How far we have come in just a few weeks.

That’s when a southside Virginia delegate, Frank Hargrove (R-Hanover), said blacks should “get over” slavery and asked: “Are we going to force the Jews to apologize for killing Christ?”

As a Jew myself, I’m inclined to be charitable toward Del. Hargrove. He probably thought he was just being candid, like Sen. Joe Biden when he complimented Barack Obama for being a presentable black candidate. (Boy, Joe, me too — it’s about time.)

I’m grateful to Del. Hargrove too. I’ll betcha a nickel the Virginia Legislature wouldn’t even have considered these resolutions had he not, er, expressed himself. (Hargrove himself, his mouth washed out with soap, has introduced a separate resolution calling for Virginia to recognize June 19 as Juneteenth Day, the day the last slaves were freed in 1865. How can you help liking a guy like that?)

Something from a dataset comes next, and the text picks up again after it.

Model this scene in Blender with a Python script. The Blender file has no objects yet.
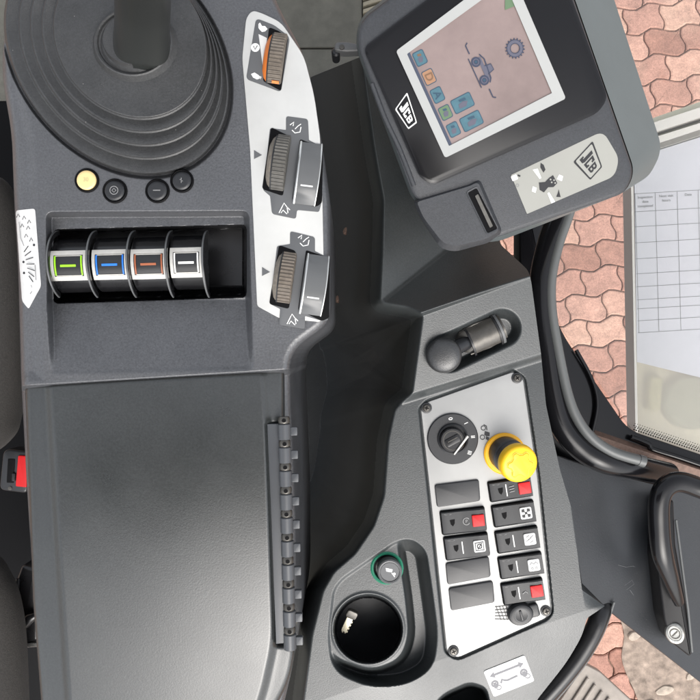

In the ’50s, the Virginia General Assembly responded to Brown v. Board of Education with a policy of “massive resistance,” closing numerous public schools rather than integrating them; from 1984-2001, it celebrated “Lee-Jackson-King Day” instead of Dr. King’s birthday; in 2002, the Republican leadership revived a pledge to the Virginia flag written by a Daughter of the Confederacy, though that ended two years later after Democrats refused to participate. Nobody’s perfect.

But Virginia also elected Doug Wilder, the nation’s first black governor, and now this. My hat is off to the Commonwealth, or anyway its House of Delegates. Their resolution is remarkably similar to the “national time of acknowledgment and atonement” I advocated in a posting last Nov. 17 (http://tolovemercy.com/frank_joseph_blog/page/2/).

I stand by what I advocated then, but I’ve had further thoughts about it too. One: This question of America at last metabolizing the indigestible lump that is its descended-from-slavery black population could be rendered more-or-less moot via intermarriage. I’ll go further and predict that this will more-or-less have occurred some time around the day I die. Based on the attitudes and behaviors of my 22-year-old son Sam and his friends, it already has occurred for his generation … more or less.

My other thought is economic. The “national time of acknowledgment and atonement” which I proposed focused on hearts, not pocketbooks; but Maria Thompson, my nephew Michael’s wife, wrote a brilliant response focusing on that other, critically important factor. She sent it after this blog’s race debate last fall had subsided, so I never got to share it with you all. Next time, I’m doing that.

Frank Joseph
www.tolovemercy.com

P.S. Local news flash: Mansionization under attack! Roger Berliner, my newly elected representative on the Montgomery County Council, has heeded an open letter I wrote and invited me and Carol along on a “mansionization tour” this Wednesday. I had challenged Berliner to keep his promise to put teeth into the anti-mansionization law now on our books (”Berliner Keep Your Promise,” Bethesda-Chevy Chase Gazette, Nov. 15, 2006, www.gazette.net/stories/111506/montlet165618_31961.shtml). I hope Berliner and the Council act before the last of my neighbors turns his rambler into a Ramada.